## STATED PROBLEM
Repeat exactly, and only, the lines from the one that contains "What Blender Python" to the one that contains "COL = scene.collection", both ends included. Omit every picture.

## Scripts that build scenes
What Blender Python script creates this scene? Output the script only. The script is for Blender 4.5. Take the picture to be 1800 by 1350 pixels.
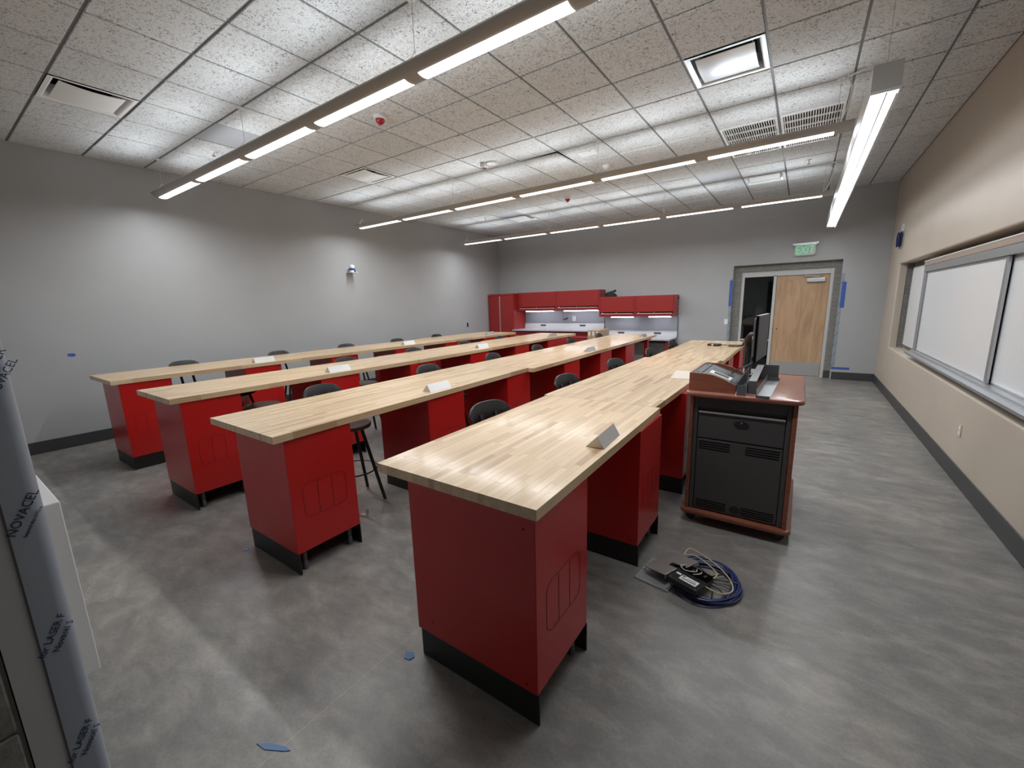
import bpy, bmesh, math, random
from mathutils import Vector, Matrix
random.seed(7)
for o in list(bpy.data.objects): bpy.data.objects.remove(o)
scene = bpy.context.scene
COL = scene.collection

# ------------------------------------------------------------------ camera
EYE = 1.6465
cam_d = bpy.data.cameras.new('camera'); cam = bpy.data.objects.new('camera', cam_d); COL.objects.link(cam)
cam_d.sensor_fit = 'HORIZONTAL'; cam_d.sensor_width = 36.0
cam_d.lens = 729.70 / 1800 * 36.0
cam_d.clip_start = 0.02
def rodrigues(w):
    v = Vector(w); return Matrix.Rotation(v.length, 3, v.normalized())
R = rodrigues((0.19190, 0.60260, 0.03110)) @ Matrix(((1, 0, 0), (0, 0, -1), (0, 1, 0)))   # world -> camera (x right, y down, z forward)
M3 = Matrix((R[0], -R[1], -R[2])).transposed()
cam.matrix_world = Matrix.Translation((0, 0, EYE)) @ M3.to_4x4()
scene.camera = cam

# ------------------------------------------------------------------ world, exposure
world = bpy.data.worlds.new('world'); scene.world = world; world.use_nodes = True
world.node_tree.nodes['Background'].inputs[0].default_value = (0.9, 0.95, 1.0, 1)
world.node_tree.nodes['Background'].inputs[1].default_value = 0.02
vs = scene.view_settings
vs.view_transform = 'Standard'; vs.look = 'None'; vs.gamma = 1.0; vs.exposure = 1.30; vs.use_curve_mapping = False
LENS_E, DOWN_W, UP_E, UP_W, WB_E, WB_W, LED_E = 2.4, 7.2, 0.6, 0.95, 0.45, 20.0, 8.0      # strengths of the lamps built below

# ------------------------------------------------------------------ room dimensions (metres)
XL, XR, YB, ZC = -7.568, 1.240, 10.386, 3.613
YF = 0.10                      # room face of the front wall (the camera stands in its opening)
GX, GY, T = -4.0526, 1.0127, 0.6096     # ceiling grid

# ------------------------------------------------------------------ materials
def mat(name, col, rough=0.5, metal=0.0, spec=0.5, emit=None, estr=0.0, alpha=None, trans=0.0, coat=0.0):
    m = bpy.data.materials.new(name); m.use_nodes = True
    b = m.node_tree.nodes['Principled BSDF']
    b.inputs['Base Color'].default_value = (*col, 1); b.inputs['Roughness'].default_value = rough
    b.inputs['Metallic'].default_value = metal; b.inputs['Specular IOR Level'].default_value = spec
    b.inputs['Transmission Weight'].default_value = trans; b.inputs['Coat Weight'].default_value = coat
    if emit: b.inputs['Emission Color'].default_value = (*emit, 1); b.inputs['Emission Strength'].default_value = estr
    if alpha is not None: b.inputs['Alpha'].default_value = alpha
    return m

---

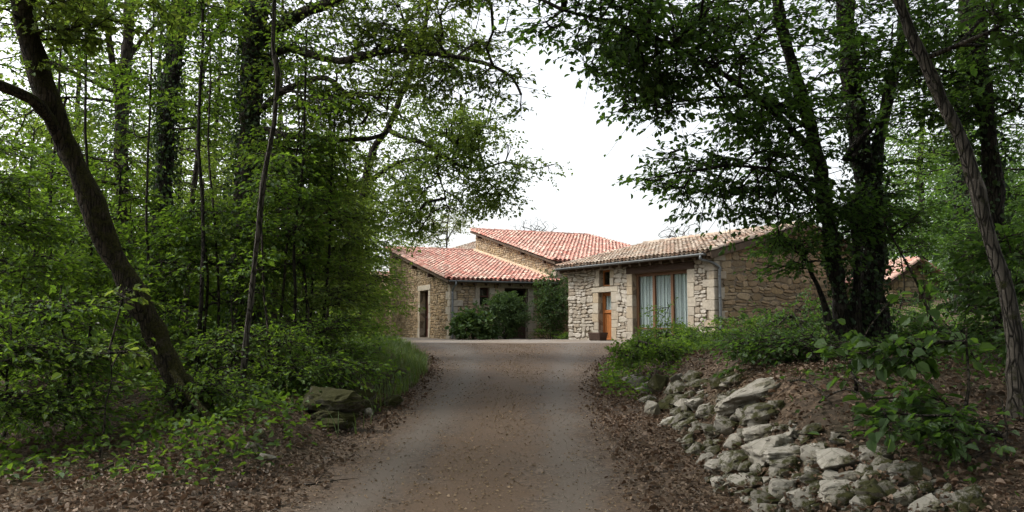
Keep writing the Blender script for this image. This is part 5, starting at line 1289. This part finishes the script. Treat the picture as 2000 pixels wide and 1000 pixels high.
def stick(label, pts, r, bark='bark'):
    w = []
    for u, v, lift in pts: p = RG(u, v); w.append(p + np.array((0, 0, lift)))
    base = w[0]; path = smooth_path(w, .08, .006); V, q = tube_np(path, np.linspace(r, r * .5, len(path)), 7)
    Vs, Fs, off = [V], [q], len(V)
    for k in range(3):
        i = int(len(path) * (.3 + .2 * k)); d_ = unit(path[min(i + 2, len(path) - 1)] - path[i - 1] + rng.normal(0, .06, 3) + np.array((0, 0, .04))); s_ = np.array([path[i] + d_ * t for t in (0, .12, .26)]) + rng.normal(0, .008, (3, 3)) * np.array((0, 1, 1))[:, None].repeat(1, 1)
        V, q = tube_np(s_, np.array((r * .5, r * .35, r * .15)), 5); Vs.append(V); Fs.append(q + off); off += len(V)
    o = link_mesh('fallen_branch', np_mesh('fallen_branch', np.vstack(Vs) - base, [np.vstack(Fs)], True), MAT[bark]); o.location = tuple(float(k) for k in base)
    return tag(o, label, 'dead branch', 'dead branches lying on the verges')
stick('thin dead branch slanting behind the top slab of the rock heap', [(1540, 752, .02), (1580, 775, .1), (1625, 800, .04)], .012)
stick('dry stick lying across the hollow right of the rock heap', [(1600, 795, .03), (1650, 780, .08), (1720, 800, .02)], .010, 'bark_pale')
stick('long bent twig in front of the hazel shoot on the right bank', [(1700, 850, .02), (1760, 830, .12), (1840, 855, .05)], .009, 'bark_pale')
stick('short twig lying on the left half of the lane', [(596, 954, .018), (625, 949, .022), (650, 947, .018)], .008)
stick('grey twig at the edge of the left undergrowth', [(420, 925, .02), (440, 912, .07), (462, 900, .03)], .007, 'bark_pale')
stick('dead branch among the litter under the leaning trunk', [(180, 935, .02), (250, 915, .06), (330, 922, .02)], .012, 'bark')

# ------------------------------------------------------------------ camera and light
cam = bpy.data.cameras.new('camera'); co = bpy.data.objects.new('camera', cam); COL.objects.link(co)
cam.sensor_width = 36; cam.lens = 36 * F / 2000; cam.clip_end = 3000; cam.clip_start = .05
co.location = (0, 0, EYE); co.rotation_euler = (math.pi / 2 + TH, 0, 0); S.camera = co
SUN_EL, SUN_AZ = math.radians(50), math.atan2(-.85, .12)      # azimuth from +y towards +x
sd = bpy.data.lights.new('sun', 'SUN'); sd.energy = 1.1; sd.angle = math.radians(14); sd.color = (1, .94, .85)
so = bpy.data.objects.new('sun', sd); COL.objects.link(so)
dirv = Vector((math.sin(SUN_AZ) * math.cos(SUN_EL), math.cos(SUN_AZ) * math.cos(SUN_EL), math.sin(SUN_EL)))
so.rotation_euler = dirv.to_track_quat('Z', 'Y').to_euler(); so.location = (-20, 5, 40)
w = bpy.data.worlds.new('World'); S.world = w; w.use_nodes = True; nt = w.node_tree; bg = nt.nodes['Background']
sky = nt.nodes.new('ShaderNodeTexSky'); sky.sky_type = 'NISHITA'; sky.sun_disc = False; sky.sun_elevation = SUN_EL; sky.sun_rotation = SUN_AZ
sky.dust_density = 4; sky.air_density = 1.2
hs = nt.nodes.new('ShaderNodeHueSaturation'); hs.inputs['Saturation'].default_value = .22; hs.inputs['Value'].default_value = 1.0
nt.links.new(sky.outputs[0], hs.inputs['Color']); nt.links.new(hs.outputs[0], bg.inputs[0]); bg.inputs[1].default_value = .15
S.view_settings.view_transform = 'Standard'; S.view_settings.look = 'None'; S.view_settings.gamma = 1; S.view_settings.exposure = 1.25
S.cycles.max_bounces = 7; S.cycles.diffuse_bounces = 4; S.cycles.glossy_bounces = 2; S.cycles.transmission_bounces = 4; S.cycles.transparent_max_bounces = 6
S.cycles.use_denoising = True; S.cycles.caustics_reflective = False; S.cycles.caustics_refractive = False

## OUTPUT FOR THIS EXERCISE
What Blender Python script creates this scene? Output the script only. The script is for Blender 4.5. Take the picture to be 1800 by 1350 pixels.
import bpy, bmesh, math, random
from mathutils import Vector, Matrix
random.seed(7)
for o in list(bpy.data.objects): bpy.data.objects.remove(o)
scene = bpy.context.scene
COL = scene.collection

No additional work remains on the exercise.